Die armenisch-apostolische Kirche St. Hripsime im 3. Bezirk, Kolonitzgasse 11, wurde vor 50 Jahren - am 21. April 1968 - geweiht. Bischofsvikar Tiran Petrosyan leitet am 5. Jänner, 17 Uhr, und am 6. Jänner, 11 Uhr, die weihnachtlichen Liturgien. Derzeit leben in Österreich an die 4.500 Armenier, rund 3.000 davon in Wien. In den letzten Jahrzehnten ist die Zahl stark angewachsen. Um 1960 bestand die armenische Gemeinde in Wien aus zirka 350 Mitgliedern. Bedingt durch den wirtschaftlichen Aufschwung kamen ab den 1970er-Jahren viele armenische Arbeitskräfte aus der Türkei nach Österreich. Der Bürgerkrieg im Libanon und die islamische Revolution im Iran brachten einen weiteren Zuzug von Armeniern aus diesen Ländern nach Österreich und vor allem nach Wien.

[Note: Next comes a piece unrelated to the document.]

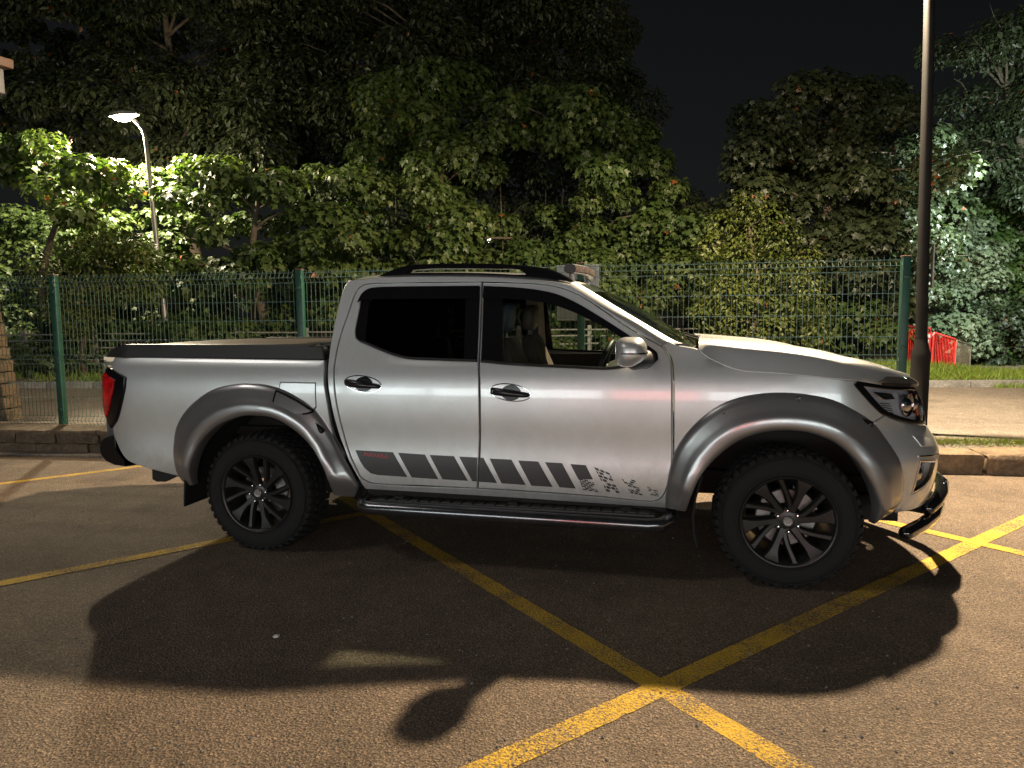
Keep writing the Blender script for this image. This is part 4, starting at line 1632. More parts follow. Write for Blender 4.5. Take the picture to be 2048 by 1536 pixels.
# paved edging strip along the near side of the road
V, F = [], []
xe = np.linspace(2.2, 30, 30)
for x in xe:
    V += [(x, face_y(x) + .56 + rnd.uniform(-.01, .01), .2225), (x, face_y(x) + 1.28 + rnd.uniform(-.015, .015), .2225)]
F = [(i * 2, i * 2 + 2, i * 2 + 3, i * 2 + 1) for i in range(29)]
tag(mesh_obj('road_edging', V, F, 'concrete_edging', None, False), kind='structure')
# verge behind the far kerb, rising gently, with a grassy hump at the right
def verge_z(x, y):
    d = y - kerb_y(x)
    h = .31 + .015 * min(d, 3) + .01 * max(0, d - 3)
    g = math.exp(-((x - 6.9) / 1.1)**2 - ((d - 1.7) / .9)**2)
    t_ = min(1, max(0, (d - 1.2) / 3))
    return h + .14 * g - min(.85, .20 * max(0, x - 6.3)) * t_ * t_ * (3 - 2 * t_)


V, F = [], []
gx = np.concatenate([np.linspace(-60, -14, 10), np.linspace(-13, 14, 82), np.linspace(16, 60, 10)])
gd = np.concatenate([np.linspace(.12, 5, 24), np.array([7, 10, 16, 30, 60, 120])])
for x in gx:
    for d in gd:
        y = kerb_y(x) + d
        V.append((x, y, verge_z(x, y)))
k = len(gd)
for i in range(len(gx) - 1):
    for j in range(k - 1):
        F.append((i * k + j, (i + 1) * k + j, (i + 1) * k + j + 1, i * k + j + 1))
tag(mesh_obj('verge', V, F, 'soil'), kind='structure')

# far kerb: a row of kerb stones
far_kerb = thing('far_kerb', (-6, kerb_y(-6), .2), 'low grey kerb along the far side of the road', 'kerb')
x = -13.5
km = None
while x < 14:
    L = .91
    yy = kerb_y(x + L / 2)
    if km is None:
        km = MB().box((0, 0, 0), (L - .012, .14, .30), None, .014).build('kerb_stone', 'grey_concrete', far_kerb)
        c = km
    else:
        c = km.copy()
        COL.objects.link(c)
    c.location = (x + L / 2, yy + .07, .185 + rnd.uniform(-.004, .004))
    c.rotation_euler = (rnd.uniform(-.01, .01), 0, math.atan(.147) + rnd.uniform(-.004, .004))
    x += L

# low stone wall under the fence (left) and big kerb stones (right)
def rough_block(name, lx, ly, lz, mat, parent, seed, amt=.012):
    bm = bmesh.new()
    bmesh.ops.create_cube(bm, size=1)
    for v in bm.verts:
        v.co = Vector((v.co.x * lx, v.co.y * ly, v.co.z * lz))
    bmesh.ops.bevel(bm, geom=list(bm.edges), offset=min(.02, lz * .15), segments=2, affect='EDGES', profile=.6)
    bmesh.ops.subdivide_edges(bm, edges=[e for e in bm.edges if e.calc_length() > .12], cuts=2, use_grid_fill=True)
    rr = random.Random(seed)
    for v in bm.verts:
        v.co += Vector((rr.uniform(-1, 1), rr.uniform(-1, 1), rr.uniform(-1, 1))) * amt * .5
    me = bpy.data.meshes.new(name)
    bm.to_mesh(me)
    bm.free()
    me.polygons.foreach_set('use_smooth', [True] * len(me.polygons))
    me.set_sharp_from_angle(angle=R(50))
    me.materials.append(MATS[mat])
    o_ = bpy.data.objects.new(name, me)
    COL.objects.link(o_)
    o_.parent = parent
    if parent.type == 'EMPTY':
        o_.matrix_parent_inverse = Matrix.Translation(-parent.location)
    return o_


wall = thing('stone_wall', (-4, face_y(-4) + .15, 0), 'low weathered stone wall under the left end of the green fence', 'wall')
ang = math.atan(.077)
MB().box((-3.6, face_y(-3.6) + .24, .11), (10.4, .30, .20), Matrix.Rotation(ang, 3, 'Z')).build('wall_core', 'mortar', wall, False)
for row, (z0, hh) in enumerate(((.0, .115), (.12, .112))):
    x = -8.8 + row * .2
    while x < 1.6:
        L = rnd.uniform(.42, .72)
        c = rough_block('wall_stone', L - .012, .15, hh, 'old_wall_stone', wall, int(x * 97) + row, .014)
        c.location = (x + L / 2, face_y(x + L / 2) + .075 + rnd.uniform(-.008, .008), z0 + hh / 2)
        c.rotation_euler = (0, 0, ang + rnd.uniform(-.01, .01))
        x += L
x = -8.8
while x < 1.6:
    L = rnd.uniform(.6, .95)
    c = rough_block('coping_stone', L - .01, .44, .05, 'kerb_stone', wall, int(x * 53), .010)
    c.location = (x + L / 2, face_y(x + L / 2) + .235, .247)
    c.rotation_euler = (R(3), 0, ang)
    x += L
# concrete footing strip in front of the wall
MB().box((-4.0, face_y(-4.0) - .06, .012), (9.6, .13, .024), Matrix.Rotation(ang, 3, 'Z'), .006).build('footing', 'concrete_edging', wall)

kerb = thing('stone_kerb', (5, face_y(5) + .1, 0), 'big worn stone kerb blocks edging the car park at the right', 'kerb')
joints = [1.8, 3.0, 4.15, 5.29, 6.42, 7.4, 8.55, 9.6, 10.7, 11.9]
for x, x2 in zip(joints, joints[1:]):
    L = x2 - x
    c = rough_block('kerb_stone', L - .025, .40, .20, 'kerb_stone', kerb, int(x * 31), .022)
    c.location = (x + L / 2, face_y(x + L / 2) + .20 + rnd.uniform(-.01, .01), .085 + rnd.uniform(-.006, .006))
    c.rotation_euler = (rnd.uniform(-.01, .015), rnd.uniform(-.008, .008), ang + rnd.uniform(-.012, .012))

# ------------------------------------------------------------------ green mesh fence
fence = thing('mesh_fence', (0, fence_y(0), .27), 'green welded wire mesh fence with square posts behind the truck', 'fence')
fa = math.atan(.0596)
FX0, FXS = -4.354, 2.9947
ZB = .275
posts_x = [FX0 + FXS * i for i in range(-1, 4)]
pm = None
for x in posts_x:
    y = fence_y(x)
    p = MB().box((x, y, (ZB + 1.985) / 2), (.07, .07, 1.985 - ZB), Matrix.Rotation(fa, 3, 'Z'), .004).build('fence_post', 'fence_green', fence)
    MB().box((x, y, 1.99), (.078, .078, .014), Matrix.Rotation(fa, 3, 'Z'), .004).build('post_cap', 'cap_brown', p)
    for z in (.45, 1.15, 1.80):
        MB().box((x, y - .042, z), (.05, .014, .03), Matrix.Rotation(fa, 3, 'Z'), .003).build('panel_clip', 'fence_green', p)
zprof = [(.275, 0), (.28, 0), (.33, -.032), (.38, 0), (.98, 0), (1.03, -.032), (1.08, 0), (1.85, 0), (1.902, -.032), (1.955, 0), (1.985, 0)]
hz = [(.285, 0), (.33, -.034), (.38, 0), (.58, 0), (.78, 0), (.98, 0), (1.03, -.034), (1.08, 0), (1.25, 0), (1.45, 0), (1.65, 0), (1.85, 0), (1.902, -.034), (1.955, 0)]


def wire(mb, pts, r_):
    # square section wire along pts
    vs_, fs_ = [], []
    for p in pts:
        for dx, dy in ((-r_, -r_), (r_, -r_), (r_, r_), (-r_, r_)):
            vs_.append((p[0] + dx, p[1] + dy, p[2]))
    for i in range(len(pts) - 1):
        for k_ in range(4):
            k2 = (k_ + 1) % 4
            fs_.append((i * 4 + k_, i * 4 + k2, i * 4 + 4 + k2, i * 4 + 4 + k_))
    mb.add(vs_, fs_)


for i in range(len(posts_x)):
    xa = posts_x[i] - FXS + .05 if i == 0 else posts_x[i - 1] + .05
    xb = posts_x[i] - .05
    mb = MB()
    nw = int(round((xb - xa) / .0499))
    for k in range(nw + 1):
        x = xa + (xb - xa) * k / nw
        wire(mb, [(x, fence_y(x) - .045 + o_, z) for z, o_ in zprof], .0019)
    for z, o_ in hz:
        a = Vector((xa, fence_y(xa) - .045 + o_ - .004, z))
        b_ = Vector((xb, fence_y(xb) - .045 + o_ - .004, z))
        r_ = .0024
        mb.add([a + Vector((0, u, v)) for u, v in ((-r_, -r_), (r_, -r_), (r_, r_), (-r_, r_))] + [b_ + Vector((0, u, v)) for u, v in ((-r_, -r_), (r_, -r_), (r_, r_), (-r_, r_))], [(0, 1, 5, 4), (1, 2, 6, 5), (2, 3, 7, 6), (3, 0, 4, 7)])
    mb.build('wire_panel', 'wire_green', fence, False)

# back of a sign fixed to the fence
sg = thing('sign_board', (1.62, fence_y(1.62) + .01, 1.55), 'plain grey back of a sign fixed to the fence above the cab', 'sign')
xa, xb = 1.395, 1.815
mb = MB().box(((xa + xb) / 2, fence_y(1.6) - .005, 1.70), (xb - xa, .006, .55), Matrix.Rotation(fa, 3, 'Z'), .002)
sb = mb.build('plate', 'sign_grey', sg)
for x in (1.47, 1.74):
    MB().lathe([(0, -.006), (.008, -.004), (.01, .0)], 8, 'Y', (x, fence_y(x) - .012, 1.93)).build('bolt', 'bare_steel', sg)

# ------------------------------------------------------------------ lamp posts
def lamp_light(name, kind, loc, power, col, size, target=None, spot=None, blend=.5, parent=None):
    l = bpy.data.lights.new(name, kind)
    l.energy = power
    l.color = col
    if kind == 'AREA':
        l.shape = 'DISK'
        l.size = size
    else:
        l.shadow_soft_size = size
    if kind == 'SPOT':
        l.spot_size = spot
        l.spot_blend = blend
    o_ = bpy.data.objects.new(name, l)
    COL.objects.link(o_)
    o_.location = loc
    d = (Vector(target) - Vector(loc)) if target else Vector((0, 0, -1))
    o_.rotation_euler = d.to_track_quat('-Z', 'Y').to_euler()
    if parent is not None:
        put(o_, parent)
    return o_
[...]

Eine wichtige Kirche mit Julianischem Kalender ist auch die ukrainische griechisch-katholische Pfarre St. Barbara in der Postgasse im 1. Bezirk. Nach der Aufhebung des Jesuitenordens 1773 übergab Maria Theresia das Gebäude als Seminar der griechisch-katholischen Kirche, da mehrere Länder der Monarchie, besonders Galizien, zahlreiche Gläubige dieser Kirche aufwiesen. Daraus entstand 1784 die erste unierte ukrainische Pfarre außerhalb der Ukraine.
In St. Barbara wird am 6. Jänner, 18 Uhr, die Große Weihnachtsandacht gefeiert. Am 7. Jänner folgen um 9.30 Uhr und 12 Uhr Liturgien zum Fest der Geburt des Herrn.
Die griechisch-orthodoxe Diözese Wien feiert am Mittwoch, 6. Jänner, 9 Uhr, in der Kathedrale am Fleischmarkt hingegen nicht das Weihnachtsfest, sondern das Fest der Heiligen Theophanie. Nach dem Gottesdienst findet die spektakuläre "Große Wasserweihe" mit Metropolit Arsenios (Kardamakis) am Donaukanal statt.
Die Gesamtzahl der Gläubigen der orthodoxen und orientalisch-orthodoxen Kirchen in Österreich wird auf rund 490.000 geschätzt. Genaue Zahlen gibt es seit 2001 nicht mehr. Dem Ökumenischen Patriarchat von Konstantinopel (griechisch-orthodox) gehören etwa 35.000 Gläubige an, der russisch-orthodoxen Kirche (Moskauer Patriarchat) rund 40.000. Die meisten orthodoxen Gläubigen in Österreich zählt mit 260.000 die serbisch-orthodoxe Kirche. Zur rumänisch-orthodoxen und bulgarisch-orthodoxen Kirche gehören jeweils rund 40.000 Gläubige.
Die koptisch-orthodoxe, syrisch-orthodoxe und armenisch-apostolische Kirche zählen jeweils rund 10.000 Mitglieder. Der Rest auf 490.000 ist noch schwieriger zuzuordnen. Dazu zählen beispielsweise Gläubige der antiochenischen, georgisch-orthodoxen Kirche, indisch-orthodoxen oder äthiopischen Kirche. Wiewohl die große Mehrheit der orthodoxen und altorientalischen Christen im Großraum Wien lebt, gibt es doch auch in den Bundesländern inzwischen viele lebendige Gemeinden.
Die Stiftung "Pro Oriente" verweist diesbezüglich immer wieder darauf, dass es viele orthodoxe Menschen auf Grund der Erfahrungen in früher kommunistisch beherrschten oder immer noch islamisch dominierten Ländern vorziehen würden, auch unter den veränderten Bedingungen im freien Österreich ihr Religionsbekenntnis nicht zu dokumentieren.